> EXERCISE DETAILS:
Gather every line in the records below that contains the word "this".

Start of DATA SHOWN

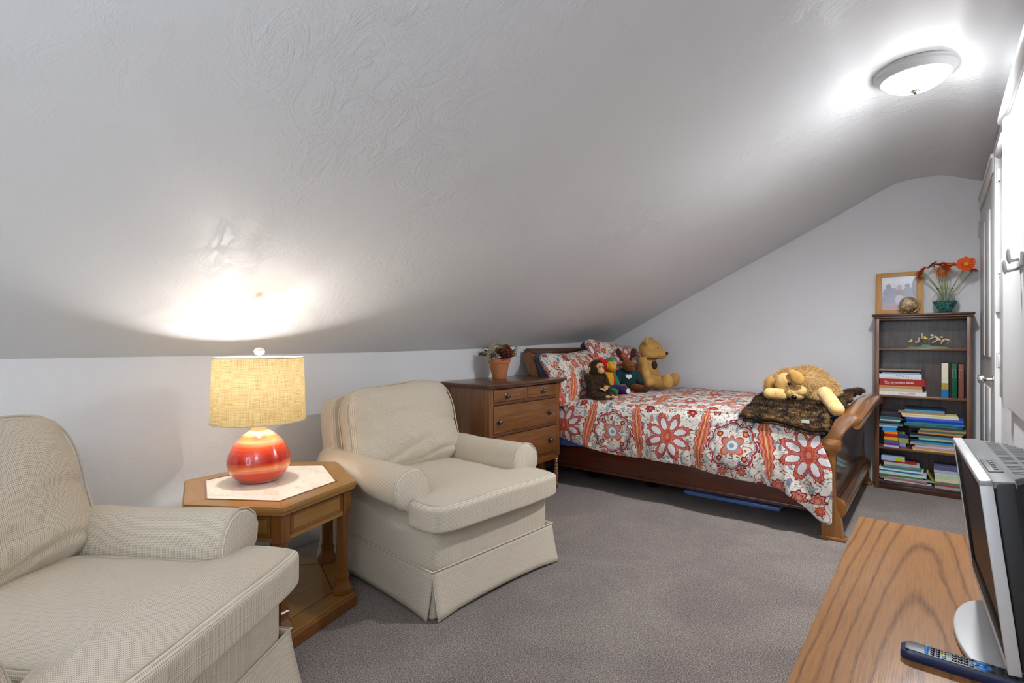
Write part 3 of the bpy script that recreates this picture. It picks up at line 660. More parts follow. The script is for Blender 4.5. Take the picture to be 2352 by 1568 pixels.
# ---------------------------------------------------------------- fur
def fur(name,src,n,length,width,mat,parent=None,comb=(0,0,-.3),jit=.5,seed=1,maxz=None,test=None):
    me=src.data; me.calc_loop_triangles()
    vt=np.array([v.co[:] for v in me.vertices]); tr=np.array([t_.vertices[:] for t_ in me.loop_triangles])
    a,b,c=vt[tr[:,0]],vt[tr[:,1]],vt[tr[:,2]]; nn=np.cross(b-a,c-a); ar=np.linalg.norm(nn,axis=1); nn=nn/np.maximum(ar[:,None],1e-12)
    if test is not None:
        ok=test((a+b+c)/3,nn); ar=ar*ok
    g=np.random.default_rng(seed); idx=g.choice(len(tr),n,p=ar/ar.sum()); r1=np.sqrt(g.random(n)); r2=g.random(n)
    p=a[idx]*(1-r1)[:,None]+b[idx]*(r1*(1-r2))[:,None]+c[idx]*(r1*r2)[:,None]; N_=nn[idx]
    d=N_+g.normal(0,jit,(n,3))*.6+np.array(comb); d/=np.linalg.norm(d,axis=1)[:,None]
    L=length*(.6+.8*g.random(n))[:,None]; side=np.cross(d,g.normal(0,1,(n,3))); side/=np.linalg.norm(side,axis=1)[:,None]
    V=np.empty((n*3,3)); V[0::3]=p-side*width/2; V[1::3]=p+side*width/2; V[2::3]=p+d*L+np.array(comb)*L*.3
    me2=bpy.data.meshes.new(name); me2.from_pydata(V.tolist(),[],np.arange(n*3).reshape(-1,3).tolist())
    o=link(name,me2,mat,parent); o['kind']='stuff'; return o
def blob(parts,vox=.007,smooth=6):
    bm=bmesh.new()
    for p in parts:
        if p[0]=='e':
            _,c_,r_=p[:3]; rot=p[3] if len(p)>3 else (0,0,0)
            Mx=Matrix.Translation(c_)@Euler(rot).to_matrix().to_4x4()@Matrix.Diagonal((*r_,1))
            bmesh.ops.create_icosphere(bm,subdivisions=3,radius=1,matrix=Mx)
        else:
            _,p1,r1,p2,r2=p; p1=Vector(p1); p2=Vector(p2)
            K=max(3,int((p2-p1).length/(min(r1,r2)*.35)))
            for k in range(K+1):
                q=k/K; rr=r1+(r2-r1)*q
                bmesh.ops.create_icosphere(bm,subdivisions=2,radius=1,matrix=Matrix.Translation(p1.lerp(p2,q))@Matrix.Diagonal((rr,rr,rr,1)))
    me=bpy.data.meshes.new('tmp'); bm.to_mesh(me); bm.free(); o=bpy.data.objects.new('tmp',me); C.objects.link(o)
    r=o.modifiers.new('r','REMESH'); r.mode='VOXEL'; r.voxel_size=vox
    s=o.modifiers.new('s','SMOOTH'); s.iterations=smooth; s.factor=.5
    dg=bpy.context.evaluated_depsgraph_get(); me2=bpy.data.meshes.new_from_object(o.evaluated_get(dg)); bpy.data.objects.remove(o)
    me2.polygons.foreach_set('use_smooth',[True]*len(me2.polygons)); return me2
def body(name,parts,mats,parent,fn=None,vox=.007,smooth=6):
    me=blob(parts,vox,smooth); o=link(name,me,None,parent); me.materials.clear()
    for m_ in mats: me.materials.append(m_)
    if fn:
        for p in me.polygons: p.material_index=fn(p.center)
    return o
def ball(name,c,r,mat,parent,rot=(0,0,0)):
    bm=bmesh.new(); rr=r if isinstance(r,tuple) else (r,r,r)
    bmesh.ops.create_icosphere(bm,subdivisions=3,radius=1,matrix=Matrix.Translation(c)@Euler(rot).to_matrix().to_4x4()@Matrix.Diagonal((*rr,1)))
    return obj(name,bm,mat,parent,smooth=True)
ZB=.775
# throw folded over the foot of the bed
t=thing('fur_throw','folded brown faux fur throw with dark lining draped over the foot of the bed','blanket',(-.8,4.4,ZB))
def throw_mesh(mat,off,thk,xs_,name,lab=None):
    bm=bmesh.new(); rows=[]
    for i in range(61):
        s=i/60
        row=[]
        for j in range(47):
            q=j/46
            # left border drifts towards the bed head on the near side; right border follows the footboard
            xl=xs_[0]+(.13*q if True else 0); xr=xs_[1]
            y=5.45-q*(5.45-3.80)
            x_=xl+(xr-xl)*s+.02*math.sin(q*9+s*2)
            z=.742+.022*math.sin(PI*min(1,q*1.02))+off-.008+.007*noise.noise(Vector((x_*7,y*4,2)))+.008*math.sin(y*26+x_*7)*(.5+.5*s)
            z+=.055*sst(.80,1.0,s)*sst(0.0,.25,1-q*.9)
            # near edge droops over the side
            dr=sst(.90,1.0,q); z-=(.030+.065*sst(.35,1,s))*dr*dr; y-=.035*sst(.88,1,q)
            e=min(s,1-s)*60; z-=thk*.6*(1-min(1,e/2.0))**2
            row.append(bm.verts.new((x_,y,z)))
        rows.append(row)
    for a,b in zip(rows,rows[1:]):
        for j in range(46): bm.faces.new((a[j],b[j],b[j+1],a[j+1]))
    bmesh.ops.recalc_face_normals(bm,faces=bm.faces)
    if sum(f.normal.z for f in bm.faces)<0: bmesh.ops.reverse_faces(bm,faces=bm.faces)
    r=bmesh.ops.extrude_face_region(bm,geom=bm.faces[:]); vs_=[v for v in r['geom'] if isinstance(v,bmesh.types.BMVert)]
    bmesh.ops.translate(bm,vec=(0,0,-thk),verts=vs_)
    o=wparent(obj(name,bm,mat,smooth=True),t)
    if lab: o['label']=lab
    return o
tt=throw_mesh(M['throw'],.052,.022,(-1.19,-.505),'fur_layer')
throw_mesh(M['throwlining'],.030,.014,(-1.165,-.515),'lining','nearly black lining')
tl=throw_mesh(M['throw'],.016,.014,(-1.17,-.52),'under_layer')
fr=fur('pile',tt,36000,.020,.0024,M['throw'],None,(.25,-.5,-.1),.4,3,test=lambda c_,n_:(n_[:,2]>-.2)); wparent(fr,t)
cl=at(1850,968,3.735); o=wparent(box('care_label',cl.x-.022,cl.x+.022,3.732,3.736,cl.z-.008,cl.z+.010,M['wfelt']),t); o['label']='white care label'
# teddy bear
t=thing('teddy_bear','large golden teddy bear with a brown heart patch sitting by the gable wall','plush toy',(-2.29,4.99,ZB+.010),.15)
bp=[('e',(0,0,.16),(.105,.12,.165)),('e',(.030,0,.380),(.118,.112,.108)),('e',(.035,0,.345),(.11,.108,.075)),('e',(.135,0,.335),(.062,.058,.048)),('e',(.015,-.085,.465),(.024,.046,.048),(0,0,.3)),('e',(.015,.085,.465),(.024,.046,.048),(0,0,-.3)),
 ('c',(-.01,-.125,.265),.048,(.065,-.175,.065),.050),('c',(.0,.105,.275),.045,(.06,.135,.075),.048),('c',(.05,-.08,.060),.060,(.19,-.13,.058),.060),('c',(.05,.08,.055),.056,(.21,.12,.055),.055),('e',(.235,-.14,.078),(.055,.066,.078)),('e',(.245,.125,.078),(.048,.056,.070))]
bo=body('body',bp,[M['bear']],t)
o=ball('nose',(.196,0,.345),(.014,.022,.018),M['dk'],t); o['label']='dark brown nose'
for s in (-1,1): ball('eye',(.122,s*.062,.400),.009,M['black'],t)
o=ball('heart_patch',(.085,-.055,.225),(.028,.034,.042),M['dk'],t,(0,0,-.45)); o['label']='brown heart shaped patch'
tube('collar_ribbon',[(.03+.085*math.cos(a),.085*math.sin(a),.290) for a in [2*PI*k/24 for k in range(24)]],.006,M['dk'],t,6,True)
fur('plush_pile',bo,9000,.006,.0022,M['bear'],t,(0,0,-.3),.5,5)
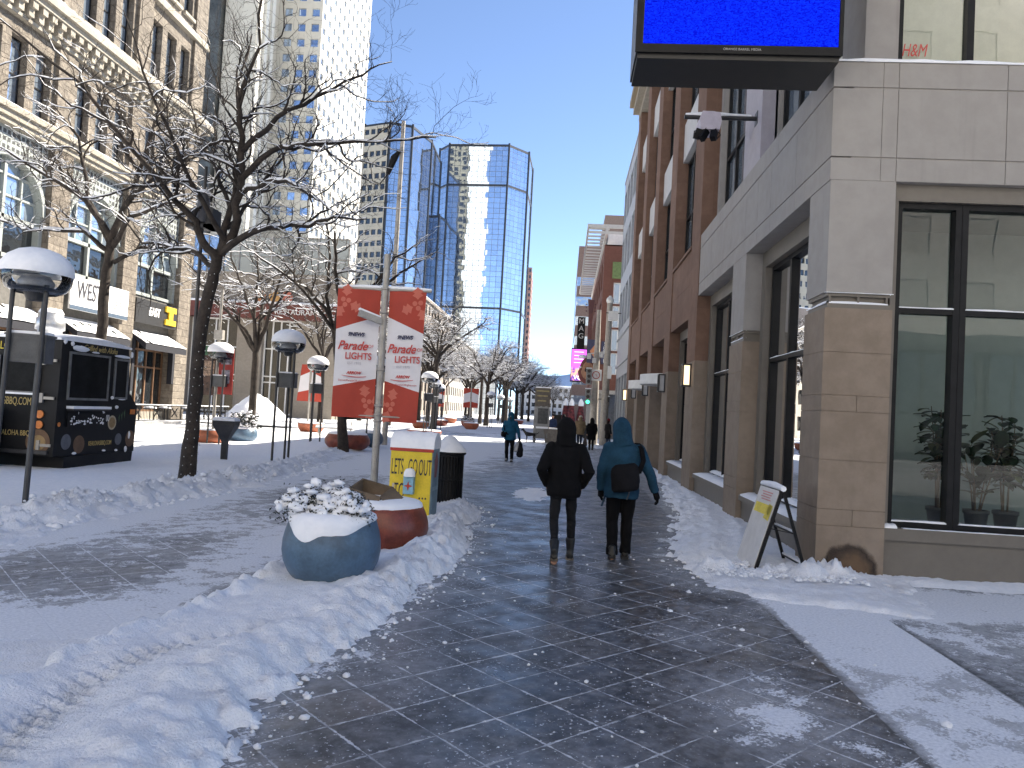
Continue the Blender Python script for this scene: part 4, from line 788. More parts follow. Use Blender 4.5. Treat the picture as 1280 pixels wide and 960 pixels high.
shrub('snow covered shrub in the blue plaza bowl',(-12.75,29.9,.62),.62,.5,160,seed=8,leaf=.05,cl=.10)
shrub('snow capped dark shrub in the far bowl under the banner pair',(-9.9,79,.6),.6,.6,80,seed=9,leaf=.08,cl=.14)
# ---- yellow painted box ----
YEL=M('yellow_paint',(.70,.52,.035),.5,var=.12,scale=5); LBLUE=M('pale_blue_paint',(.25,.36,.42),.5,var=.15); REDP=M('red_paint',(.42,.04,.025),.5)
yb_=thing('newspaper_box','yellow painted newspaper box with black lettering, rounded snowy top and pale blue side','newspaper box',(-2.235,11.4,.02),R(-2))
q=MB(); q.prism([(0,0),(.5,0),(.5,1.14)]+[(.25+.25*math.cos(t_),1.14+.17*math.sin(t_)) for t_ in [PI*k/10 for k in range(1,10)]]+[(0,1.14)],'x',-.32,.32); q.build('cabinet',LBLUE,yb_)
q=MB(); q.box(-.315,.31,-.022,-.002,.03,1.10); q.build('front_panel',YEL,yb_)
q=MB(); q.box(-.33,.33,-.03,-.004,1.105,1.15); q.build('red_trim',REDP,yb_)
q=MB(); 
vs=[];fs=[]
for i in range(13):
    x=-.335+.67*i/12
    for k in range(9): t_=PI*(k/8); h=1+.03*math.sin(i*1.7+k); vs.append((x,.25-.275*math.cos(t_)*h,1.15+(.25*math.sin(t_)+.0)*h))
fs=[(9*i+k,9*i+9+k,9*i+10+k,9*i+1+k) for i in range(12) for k in range(8)]; q.add(vs,fs,True); q.add([vs[k] for k in range(9)],[tuple(range(9))],False); q.add([vs[-9+k] for k in range(9)],[tuple(range(9))],False); q.build('snow_cap',CAP,yb_)
for zz in(.10,.58): 
    q=MB(); q.box(.321,.327,.08,.43,zz,zz+.42); q.build('side_panel',M('blue_side_panel',(.14,.23,.28),.5,var=.15),yb_)
q=MB(); q.prism([(.15,.72),(.30,.72),(.36,.95),(.25,1.12),(.12,.98)],'x',.3275,.33); q.build('side_mark',M('faded_red',(.28,.10,.10),.6),yb_)
for s_,x,z,w,sz in (('LETS',-.205,.86,.27,.34),('GO',.03,.86,.27,.34),('OUT',.215,.86,.27,.34),('TO',-.16,.50,.36,.33),('...',.20,.48,.8,.26),('AND',-.19,.10,.31,.33),('SEE',.03,.10,.31,.33),('A',.20,.10,.36,.33)):
    text('lettering',s_,sz,INK,yb_,(x,-.024,z),(R(90),0,0),w,0,.002)
q=MB(); q.box(-.075,.075,-.14,-.022,.48,.74); q.build('dispenser',M('sky_blue_paint',(.22,.42,.55),.5),yb_)
q=MB(); q.prism([(.07*(1 if k%2==0 else .32)*math.sin(k*PI/4),.60+.07*(1 if k%2==0 else .32)*math.cos(k*PI/4)) for k in range(8)],'y',-.146,-.1405); q.build('star_emblem',REDP,yb_)
q=MB(); q.lathe([(.088,.735),(.085,.80),(.06,.845),(.001,.86)],16,c=(0,-.08,0),jit=.05); q.build('dispenser_snow',CAP,yb_)
q=MB(); q.box(-.27,-.235,-.03,-.023,.52,.62); q.build('worn_patch',M('worn_sticker',(.5,.42,.3),.7),yb_)
# ---- litter bin ----
tr=thing('litter_bin','black slatted metal litter bin with a mound of snow on its lid','bin',(-2.02,13.75,.02))
q=MB(); q.lathe([(.22,.02),(.22,.95),(.2,.95)],24); q.build('liner',M('bin_liner',(.012,.012,.013),.7),tr)
q=MB()
for k in range(30): a=2*PI*k/30; c,s_=math.cos(a),math.sin(a); q.bar((.265*c,.265*s_,.05),(.265*c,.265*s_,.93),.028,.012,up=(c,s_,0))
for z in(.06,.5,.92): q.lathe([(.25,z),(.272,z),(.272,z+.04),(.25,z+.04)],32)
q.build('slats',BLACK,tr)
q=MB(); q.lathe([(.18,.95),(.29,.955),(.31,.98),(.29,1.01),(.2,1.04)],32); q.build('lid',BLACK,tr)
q=MB(); q.lathe([(.30,1.0),(.295,1.04),(.24,1.10),(.17,1.18),(.10,1.26),(.001,1.30)],28,jit=.04); q.build('snow_cap',CAP,tr)
# ---- banner poles ----
BRED=M('banner_red',(.37,.045,.026),.75,var=.06,scale=3,bump=.05,bscale=5); BWH=M('banner_white',(.66,.65,.68),.75,var=.03,scale=3,bump=.05,bscale=5); HOLLY=M('holly_print',(.52,.13,.09),.75,var=.03); BTXT=M('banner_print_red',(.50,.06,.05),.7,var=.02); GTXT=M('banner_print_grey',(.45,.43,.47),.7); DTXT=M('banner_print_navy',(.03,.03,.07),.7); TRANSL=None
def banner_sheet(t,x0,x1,z0,z1,flip,yaw=0,y=0,full=True,taper=.05):
    """one cloth panel: red ends, white middle with slanted edges; x0 is the side at the pole"""
    def fr(u,z): # u 0 at pole .. 1 outer
        zz=(z-z0)/(z1-z0); x=x0+(x1-x0)*u*(1-taper*(1-zz)); return (x,y+.02*math.sin(u*5+zz*3)*(.3+u)+.012*math.sin(zz*9+u*4)+yaw*u,z)
    H=z1-z0; s=MB(); N=8
    up=lambda u:z0+H*(.80-.12*u); dn=lambda u:z0+H*(.31-.075*u)
    def strip(name,f0,f1,mat,par,off=0):
        q=MB(); vs=[]; 
        for k in range(2):
            for i in range(N+1):
                for j in range(N+1): u=i/N; a,b_=f0(u),f1(u); p=fr(u,a+(b_-a)*j/N); vs.append((p[0],p[1]+(.006 if k else 0),p[2]))
        n2=(N+1)**2; fs=[]
        for i in range(N):
            for j in range(N): c=i*(N+1)+j; fs+=[(c,c+N+1,c+N+2,c+1),(n2+c,n2+c+1,n2+c+N+2,n2+c+N+1)]
        q.add(vs,fs,True); return q.build(name,mat,par)
    o=strip('banner_cloth',dn,up,BWH,t); strip('red_end',up,lambda u:z1,BRED,o); strip('red_end',lambda u:z0,dn,BRED,o)
    if not full: return o
    def pr(q,u,zf,pts,dy=-.004):
        a=[]
        for du,dz in pts: p=fr(min(1,max(0,u+du/abs(x1-x0))),z0+H*zf+dz); a.append((p[0],p[1]+dy,p[2]))
        q.add(a,[tuple(range(len(a)))],False)
    q=MB()
    for (u,zf,ss_) in ((.68,.90,1),(.68,.83,-.7),(.36,.9,.8)) if True else (): pass
    for cu,cz in ((.80,.90),(.20,.12)):
        for k,ang in enumerate((95,205,300) if cz>.5 else (80,165,250)):
            a=R(ang); L=.27; pts=[]
            for w in range(13):
                tt=w/12*2; f=tt if tt<=1 else 2-tt; side=1 if tt<=1 else -1; wd=.075*math.sin(PI*f)**.7*(1+.35*math.cos(f*PI*6))*side
                c=.085+L*f*.8; pts.append((c*math.cos(a)-wd*math.sin(a),c*math.sin(a)+wd*math.cos(a)))
            pr(q,cu,cz,pts)
        for k in range(3): a=R(40+120*k); pr(q,cu,cz,[(.055*math.cos(a)+.042*math.cos(w*.5236),.055*math.sin(a)+.042*math.sin(w*.5236)) for w in range(12)],-.006)
    q.build('holly_print',HOLLY,o)
    cx=(x0+x1)/2*1.0; w=abs(x1-x0); yy=y-.035+yaw*.5; rz=math.atan2(yaw,(x1-x0)) if x1>x0 else math.atan2(-yaw,(x0-x1)); rot=(R(90),0,rz)
    text('lettering','9NEWS',.085,DTXT,o,(cx,yy,z0+H*.645),rot,.95,.25,.001,bold=.004)
    text('lettering','Parade',.205,BTXT,o,(cx-.05,yy,z0+H*.555),rot,.86,.35,.001,bold=.004); text('lettering','OF',.075,BTXT,o,(cx+.26,yy,z0+H*.555),rot,1,0,.001)
    text('lettering','LIGHTS',.155,BTXT,o,(cx+.06,yy,z0+H*.475),rot,.86,0,.001,bold=.003)
    text('lettering','EST 1975',.06,GTXT,o,(cx,yy,z0+H*.42),rot,1,0,.001)
    text('lettering','ARROW',.062,BTXT,o,(cx,yy,z0+H*.345),rot,1,.2,.001,bold=.003)
    text('lettering','DenverParadeOfLights.com',.045,BTXT,o,(cx,yy,z0+H*.285),rot,.98,0,.001)
    q=MB()
    for k in range(9): pr(q,.5,.335,[(-.2+.045*k,-.035-.018*math.sin(k/8*PI)),(-.155+.045*k,-.035-.018*math.sin((k+1)/8*PI)),(-.155+.045*k,-.026-.012*math.sin((k+1)/8*PI)),(-.2+.045*k,-.026-.012*math.sin(k/8*PI))],-.03)
    q.build('print_swoosh',BTXT,o); return o
bp=thing('banner_pole','galvanised pole carrying two orange and white parade banners behind the planters','banner pole',(-3.07,12.55,0))
q=MB(); q.cyl(0,0,0,4.3,.062,.055,14); q.build('pole',GALV,bp)
q=MB(); q.tube([(-.80,-.0,3.71),(.78,-.0,3.71)],.022,8); q.tube([(-.6,0,1.60),(.62,0,1.60)],.014,8)
for z in(1.5,1.6,1.75,2.35,3.3,3.7): q.lathe([(.058,z),(.075,z+.01),(.075,z+.04),(.058,z+.05)],14)
q.build('bracket',GALV,bp)
q=MB(); vs=[]; q.tube([(-.80,0,3.735),(-.4,0,3.75),(0.,0,3.752),(.4,0,3.748),(.78,0,3.735)],[.02,.03,.026,.032,.02],8); q.build('bracket_snow',CAP,bp)
q=MB(); q.bar((-.02,-.08,3.17),(-.34,-.30,3.27),.07,.10); q.bar((-.0,-.0,3.15),(-.05,-.1,3.18),.05); fl=q.build('floodlight',GALV,bp)
q=MB(); q.bar((-.04,-.09,3.235),(-.34,-.30,3.335),.07,.035); q.build('floodlight_snow',CAP,fl)
banner_sheet(bp,-.075,-.78,1.56,3.69,True,yaw=-.10); banner_sheet(bp,.075,.70,1.52,3.69,False,yaw=-.06,y=.0)
def far_banner(label,loc,h,w,z0,z1,taper=.05,pole=.05):
    t=thing('banner_pole',label,'banner pole',loc,0,'small banner poles in the plaza'); q=MB(); q.cyl(0,0,0,h,pole,n=8); q.build('pole',GALV,t)
    banner_sheet(t,-.07,-w,z0,z1,True,full=False,taper=taper); banner_sheet(t,.07,w,z0,z1,False,full=False,taper=taper); return t
far_banner('small orange and white banner pair swinging loose on a plaza pole',(-14.55,43,0),4.2,.55,1.75,3.85,-.35)
far_banner('far orange and white banner pair on a pole above the red bowl',(-8.7,71,0),4.3,.72,1.95,3.75)
far_banner('tiny banner pair further along the tree row, left of the far pair',(-13.6,82,0),4.3,.7,1.9,3.7)
pb=thing('banner_pole','pole with a red poster banner and a brown one standing in the plaza','banner pole',(-12.75,27.3,0),0,'small banner poles in the plaza')
q=MB(); q.cyl(0,0,0,5.7,.06,.05,10); q.build('pole',GALV,pb); q=MB(); q.box(-.16,.16,-.1,.1,3.85,4.2); q.build('pole_box',GALV,pb)
q=MB(); q.box(.07,.62,-.01,.01,1.85,3.5); o=q.build('red_poster',M('poster_red',(.33,.025,.02),.6),pb)
q=MB(); q.box(.15,.54,-.016,-.011,2.95,3.2); q.box(.19,.5,-.016,-.011,2.25,2.75); o2=q.build('poster_print',M('poster_print',(.30,.27,.32),.6,var=.6,scale=9),o)
q=MB(); q.box(-.62,-.07,-.01,.01,1.8,3.25); o=q.build('brown_poster',M('poster_brown',(.07,.035,.025),.6,var=.6,scale=5),pb); q=MB(); q.box(-.62,-.07,-.012,.012,3.26,3.6); q.build('green_poster',M('poster_green',(.03,.10,.05),.6),pb)
q=MB(); q.box(-.6,-.1,-.016,-.011,2.5,3.05); q.build('poster_print',M('poster_print2',(.25,.17,.12),.6,var=.8,scale=12),o)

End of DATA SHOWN

> ANSWER TO THE PROBLEM:
Write part 3 of the bpy script that recreates this picture. It picks up at line 660. More parts follow. The script is for Blender 4.5. Take the picture to be 2352 by 1568 pixels.
Continue the Blender Python script for this scene: part 4, from line 788. More parts follow. Use Blender 4.5. Treat the picture as 1280 pixels wide and 960 pixels high.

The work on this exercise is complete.